» **WHAT THE EXERCISE ASKS**:
Leave out any picture and return the remaining listing below exactly as given.

------

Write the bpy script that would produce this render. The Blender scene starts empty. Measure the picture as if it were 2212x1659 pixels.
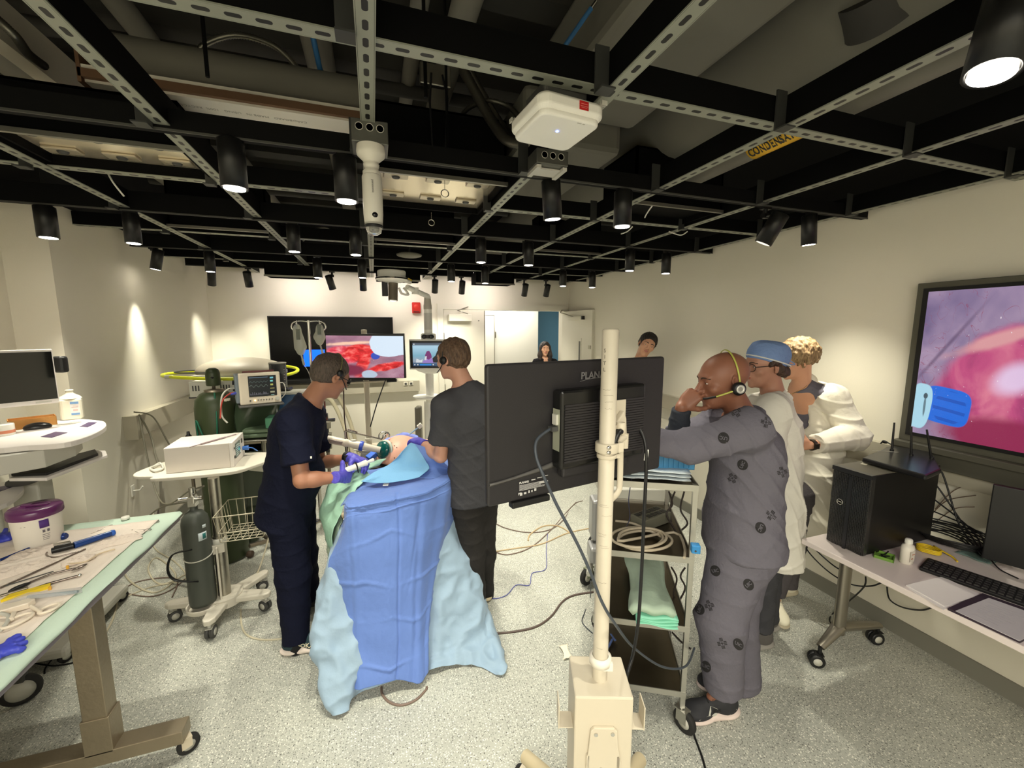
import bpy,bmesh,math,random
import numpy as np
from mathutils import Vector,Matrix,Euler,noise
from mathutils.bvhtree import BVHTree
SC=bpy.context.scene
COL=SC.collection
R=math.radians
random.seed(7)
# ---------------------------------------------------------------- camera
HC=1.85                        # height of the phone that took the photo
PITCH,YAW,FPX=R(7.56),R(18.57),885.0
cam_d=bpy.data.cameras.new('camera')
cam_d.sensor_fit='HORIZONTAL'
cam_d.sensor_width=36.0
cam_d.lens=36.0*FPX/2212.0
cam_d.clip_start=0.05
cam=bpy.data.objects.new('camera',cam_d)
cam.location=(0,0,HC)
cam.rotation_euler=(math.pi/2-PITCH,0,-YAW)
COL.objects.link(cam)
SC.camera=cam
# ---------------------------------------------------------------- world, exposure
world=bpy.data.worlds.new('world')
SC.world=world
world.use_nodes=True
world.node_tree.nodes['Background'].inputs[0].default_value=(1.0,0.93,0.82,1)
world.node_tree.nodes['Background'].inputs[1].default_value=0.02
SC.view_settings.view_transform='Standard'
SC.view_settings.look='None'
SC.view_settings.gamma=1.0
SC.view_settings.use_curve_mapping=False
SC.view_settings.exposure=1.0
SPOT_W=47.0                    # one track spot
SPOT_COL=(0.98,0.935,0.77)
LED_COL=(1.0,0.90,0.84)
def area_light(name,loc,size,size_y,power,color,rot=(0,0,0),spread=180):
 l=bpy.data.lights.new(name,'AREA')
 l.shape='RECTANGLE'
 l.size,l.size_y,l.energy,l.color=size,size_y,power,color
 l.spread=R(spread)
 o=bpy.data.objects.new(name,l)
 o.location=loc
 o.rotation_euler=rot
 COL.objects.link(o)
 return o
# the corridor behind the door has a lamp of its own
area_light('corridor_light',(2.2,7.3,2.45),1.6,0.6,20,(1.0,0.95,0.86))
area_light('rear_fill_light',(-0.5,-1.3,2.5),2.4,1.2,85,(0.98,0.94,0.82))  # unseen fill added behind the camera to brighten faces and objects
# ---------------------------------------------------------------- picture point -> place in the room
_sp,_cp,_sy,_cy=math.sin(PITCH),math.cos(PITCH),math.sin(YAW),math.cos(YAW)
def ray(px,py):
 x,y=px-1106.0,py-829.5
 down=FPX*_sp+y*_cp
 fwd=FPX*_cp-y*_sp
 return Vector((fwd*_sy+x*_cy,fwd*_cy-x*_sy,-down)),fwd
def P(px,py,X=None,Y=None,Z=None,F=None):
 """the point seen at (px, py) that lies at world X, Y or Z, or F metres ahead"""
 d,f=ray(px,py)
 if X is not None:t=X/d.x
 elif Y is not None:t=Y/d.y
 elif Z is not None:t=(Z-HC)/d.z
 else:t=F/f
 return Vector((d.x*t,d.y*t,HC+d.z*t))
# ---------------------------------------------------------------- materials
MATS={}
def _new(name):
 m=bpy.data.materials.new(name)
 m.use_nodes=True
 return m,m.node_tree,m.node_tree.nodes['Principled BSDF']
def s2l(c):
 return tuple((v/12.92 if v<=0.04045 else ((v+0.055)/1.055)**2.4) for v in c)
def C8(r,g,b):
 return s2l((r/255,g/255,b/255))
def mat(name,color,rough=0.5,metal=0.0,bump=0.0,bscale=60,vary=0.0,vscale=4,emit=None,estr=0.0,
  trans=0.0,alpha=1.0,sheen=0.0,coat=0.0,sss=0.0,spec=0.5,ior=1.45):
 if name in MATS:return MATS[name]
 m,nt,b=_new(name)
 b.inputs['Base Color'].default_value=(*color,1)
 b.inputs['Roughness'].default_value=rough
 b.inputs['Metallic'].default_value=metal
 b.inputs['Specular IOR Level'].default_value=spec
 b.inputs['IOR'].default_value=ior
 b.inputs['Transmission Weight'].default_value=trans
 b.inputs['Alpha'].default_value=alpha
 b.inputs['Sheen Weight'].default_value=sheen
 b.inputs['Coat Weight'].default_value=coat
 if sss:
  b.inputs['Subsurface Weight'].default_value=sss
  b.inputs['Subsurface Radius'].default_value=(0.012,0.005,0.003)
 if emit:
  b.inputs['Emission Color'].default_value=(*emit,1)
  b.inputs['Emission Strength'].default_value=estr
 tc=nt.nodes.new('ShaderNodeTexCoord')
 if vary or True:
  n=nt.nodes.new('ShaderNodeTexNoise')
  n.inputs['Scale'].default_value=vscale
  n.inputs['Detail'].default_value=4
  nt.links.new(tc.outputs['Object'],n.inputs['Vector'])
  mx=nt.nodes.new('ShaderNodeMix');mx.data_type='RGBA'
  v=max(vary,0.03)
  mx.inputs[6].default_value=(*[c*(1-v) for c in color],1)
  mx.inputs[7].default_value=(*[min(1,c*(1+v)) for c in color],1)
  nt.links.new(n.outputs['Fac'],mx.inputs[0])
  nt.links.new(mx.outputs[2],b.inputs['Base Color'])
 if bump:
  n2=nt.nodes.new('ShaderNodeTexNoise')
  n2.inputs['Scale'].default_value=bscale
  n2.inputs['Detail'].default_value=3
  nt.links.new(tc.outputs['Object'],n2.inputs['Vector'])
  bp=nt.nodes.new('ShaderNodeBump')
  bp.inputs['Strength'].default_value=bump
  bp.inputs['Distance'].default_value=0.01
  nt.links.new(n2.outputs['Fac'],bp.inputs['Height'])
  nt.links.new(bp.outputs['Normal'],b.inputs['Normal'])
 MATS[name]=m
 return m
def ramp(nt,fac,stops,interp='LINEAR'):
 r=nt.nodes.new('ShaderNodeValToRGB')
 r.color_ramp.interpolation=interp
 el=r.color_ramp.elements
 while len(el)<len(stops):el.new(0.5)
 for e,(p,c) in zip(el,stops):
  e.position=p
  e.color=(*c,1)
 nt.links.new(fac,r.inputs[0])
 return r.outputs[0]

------

» **FULL OUTPUT**:
Write the bpy script that would produce this render. The Blender scene starts empty. Measure the picture as if it were 2212x1659 pixels.
import bpy,bmesh,math,random
import numpy as np
from mathutils import Vector,Matrix,Euler,noise
from mathutils.bvhtree import BVHTree
SC=bpy.context.scene
COL=SC.collection
R=math.radians
random.seed(7)
# ---------------------------------------------------------------- camera
HC=1.85                        # height of the phone that took the photo
PITCH,YAW,FPX=R(7.56),R(18.57),885.0
cam_d=bpy.data.cameras.new('camera')
cam_d.sensor_fit='HORIZONTAL'
cam_d.sensor_width=36.0
cam_d.lens=36.0*FPX/2212.0
cam_d.clip_start=0.05
cam=bpy.data.objects.new('camera',cam_d)
cam.location=(0,0,HC)
cam.rotation_euler=(math.pi/2-PITCH,0,-YAW)
COL.objects.link(cam)
SC.camera=cam
# ---------------------------------------------------------------- world, exposure
world=bpy.data.worlds.new('world')
SC.world=world
world.use_nodes=True
world.node_tree.nodes['Background'].inputs[0].default_value=(1.0,0.93,0.82,1)
world.node_tree.nodes['Background'].inputs[1].default_value=0.02
SC.view_settings.view_transform='Standard'
SC.view_settings.look='None'
SC.view_settings.gamma=1.0
SC.view_settings.use_curve_mapping=False
SC.view_settings.exposure=1.0
SPOT_W=47.0                    # one track spot
SPOT_COL=(0.98,0.935,0.77)
LED_COL=(1.0,0.90,0.84)
def area_light(name,loc,size,size_y,power,color,rot=(0,0,0),spread=180):
 l=bpy.data.lights.new(name,'AREA')
 l.shape='RECTANGLE'
 l.size,l.size_y,l.energy,l.color=size,size_y,power,color
 l.spread=R(spread)
 o=bpy.data.objects.new(name,l)
 o.location=loc
 o.rotation_euler=rot
 COL.objects.link(o)
 return o
# the corridor behind the door has a lamp of its own
area_light('corridor_light',(2.2,7.3,2.45),1.6,0.6,20,(1.0,0.95,0.86))
area_light('rear_fill_light',(-0.5,-1.3,2.5),2.4,1.2,85,(0.98,0.94,0.82))  # unseen fill added behind the camera to brighten faces and objects
# ---------------------------------------------------------------- picture point -> place in the room
_sp,_cp,_sy,_cy=math.sin(PITCH),math.cos(PITCH),math.sin(YAW),math.cos(YAW)
def ray(px,py):
 x,y=px-1106.0,py-829.5
 down=FPX*_sp+y*_cp
 fwd=FPX*_cp-y*_sp
 return Vector((fwd*_sy+x*_cy,fwd*_cy-x*_sy,-down)),fwd
def P(px,py,X=None,Y=None,Z=None,F=None):
 """the point seen at (px, py) that lies at world X, Y or Z, or F metres ahead"""
 d,f=ray(px,py)
 if X is not None:t=X/d.x
 elif Y is not None:t=Y/d.y
 elif Z is not None:t=(Z-HC)/d.z
 else:t=F/f
 return Vector((d.x*t,d.y*t,HC+d.z*t))
# ---------------------------------------------------------------- materials
MATS={}
def _new(name):
 m=bpy.data.materials.new(name)
 m.use_nodes=True
 return m,m.node_tree,m.node_tree.nodes['Principled BSDF']
def s2l(c):
 return tuple((v/12.92 if v<=0.04045 else ((v+0.055)/1.055)**2.4) for v in c)
def C8(r,g,b):
 return s2l((r/255,g/255,b/255))
def mat(name,color,rough=0.5,metal=0.0,bump=0.0,bscale=60,vary=0.0,vscale=4,emit=None,estr=0.0,
  trans=0.0,alpha=1.0,sheen=0.0,coat=0.0,sss=0.0,spec=0.5,ior=1.45):
 if name in MATS:return MATS[name]
 m,nt,b=_new(name)
 b.inputs['Base Color'].default_value=(*color,1)
 b.inputs['Roughness'].default_value=rough
 b.inputs['Metallic'].default_value=metal
 b.inputs['Specular IOR Level'].default_value=spec
 b.inputs['IOR'].default_value=ior
 b.inputs['Transmission Weight'].default_value=trans
 b.inputs['Alpha'].default_value=alpha
 b.inputs['Sheen Weight'].default_value=sheen
 b.inputs['Coat Weight'].default_value=coat
 if sss:
  b.inputs['Subsurface Weight'].default_value=sss
  b.inputs['Subsurface Radius'].default_value=(0.012,0.005,0.003)
 if emit:
  b.inputs['Emission Color'].default_value=(*emit,1)
  b.inputs['Emission Strength'].default_value=estr
 tc=nt.nodes.new('ShaderNodeTexCoord')
 if vary or True:
  n=nt.nodes.new('ShaderNodeTexNoise')
  n.inputs['Scale'].default_value=vscale
  n.inputs['Detail'].default_value=4
  nt.links.new(tc.outputs['Object'],n.inputs['Vector'])
  mx=nt.nodes.new('ShaderNodeMix');mx.data_type='RGBA'
  v=max(vary,0.03)
  mx.inputs[6].default_value=(*[c*(1-v) for c in color],1)
  mx.inputs[7].default_value=(*[min(1,c*(1+v)) for c in color],1)
  nt.links.new(n.outputs['Fac'],mx.inputs[0])
  nt.links.new(mx.outputs[2],b.inputs['Base Color'])
 if bump:
  n2=nt.nodes.new('ShaderNodeTexNoise')
  n2.inputs['Scale'].default_value=bscale
  n2.inputs['Detail'].default_value=3
  nt.links.new(tc.outputs['Object'],n2.inputs['Vector'])
  bp=nt.nodes.new('ShaderNodeBump')
  bp.inputs['Strength'].default_value=bump
  bp.inputs['Distance'].default_value=0.01
  nt.links.new(n2.outputs['Fac'],bp.inputs['Height'])
  nt.links.new(bp.outputs['Normal'],b.inputs['Normal'])
 MATS[name]=m
 return m
def ramp(nt,fac,stops,interp='LINEAR'):
 r=nt.nodes.new('ShaderNodeValToRGB')
 r.color_ramp.interpolation=interp
 el=r.color_ramp.elements
 while len(el)<len(stops):el.new(0.5)
 for e,(p,c) in zip(el,stops):
  e.position=p
  e.color=(*c,1)
 nt.links.new(fac,r.inputs[0])
 return r.outputs[0]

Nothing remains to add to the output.